Holmes (2006) presents deontology as a rule-based school of thought that binds individuals to their duties. As such, the creation of relevant rules within the organizational environment has the potential of streamlining the effective application of the deontological theory in the process of managing ethical problems. In this respect, organizations may incorporate policies in their codes of ethics to facilitate the effective application of deontology theory in business ethics. Business codes of ethics need to adopt rules that streamline the effectiveness of decision-making processes. For instance, establishing frameworks that underline the essence of employees’ observing their moral duties when making ethical decisions is an effective way of enhancing the application of the deontology theory in business settings (Solomon, 1992).

Furthermore, such codes of ethics guide the behavior of individuals within a given organization. Such decision-making mechanisms influence not only the quality of the motive but also the integrity of actions. As Solomon (1992) reveals, codes of conduct include a set of strategies that guide employees and employers on the best way of managing difficult ethical situations affecting organizations. In this regard, establishing a code of conduct that emphasizes the need for business stakeholders to uphold goodwill in their actions can go a long way in fostering the effective application of the deontology theory in the business environment.
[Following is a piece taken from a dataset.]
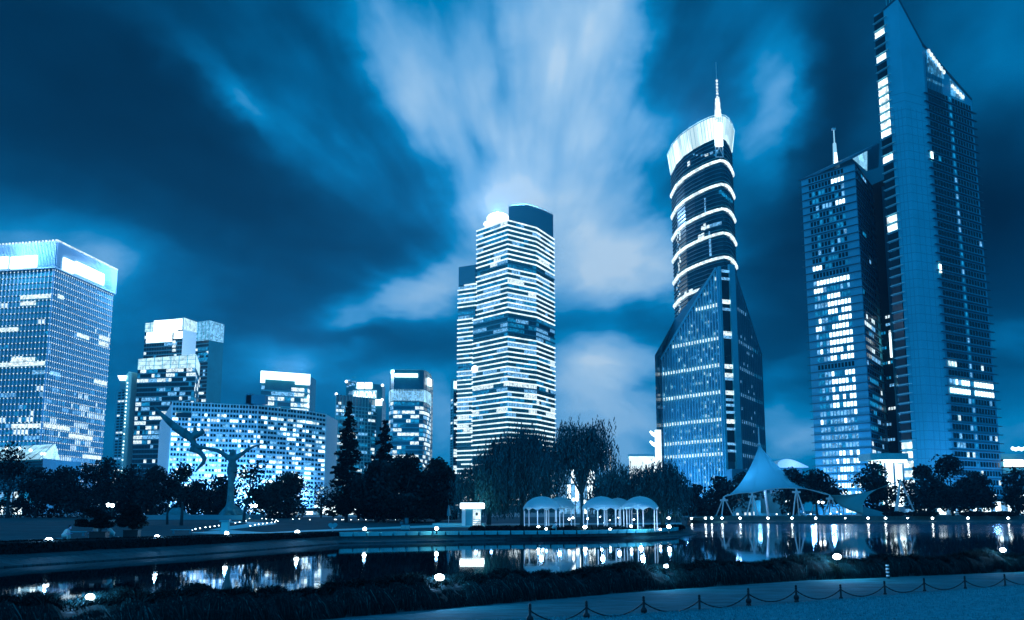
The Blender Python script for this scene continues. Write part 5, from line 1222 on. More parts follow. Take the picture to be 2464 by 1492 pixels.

The effective management of business ethics requires the application of proper ethical theories to address specific moral problems. Deontology is the strongest ethical premise as far as the management of ethical tribulations is concerned because it takes into account the motive behind various actions. This school of thought has been presented as suitable for solving ethical dilemmas since it assesses the transparency of the original thought, which prompts a particular action instead of focusing on people’s characters or the consequences of their actions. In this regard, the deontological theory is the paramount choice for addressing ethical problems in the business world compared to virtue ethics and utilitarianism. In this respect, the implementation of rules that underscore the importance of individuals to uphold their moral duties is one of the best ways of enhancing the application of deontology in business ethics.


Harwood, S. (2003). Eleven objections to utilitarianism. In L. P. Pojman & P. Trammel (Eds.), Moral philosophy: A reader (3rd ed.) (pp. 186-199). Indianapolis, IN: Hackett Publishing Company.

Holmes, R. L. (2006). Basic moral philosophy (4th ed.). Toronto, Canada: Nelson Education.

Solomon, R. C. (1992). Corporate roles, personal virtues: An Aristotelean approach to business ethics. Business Ethics Quarterly, 2(3), 317-339.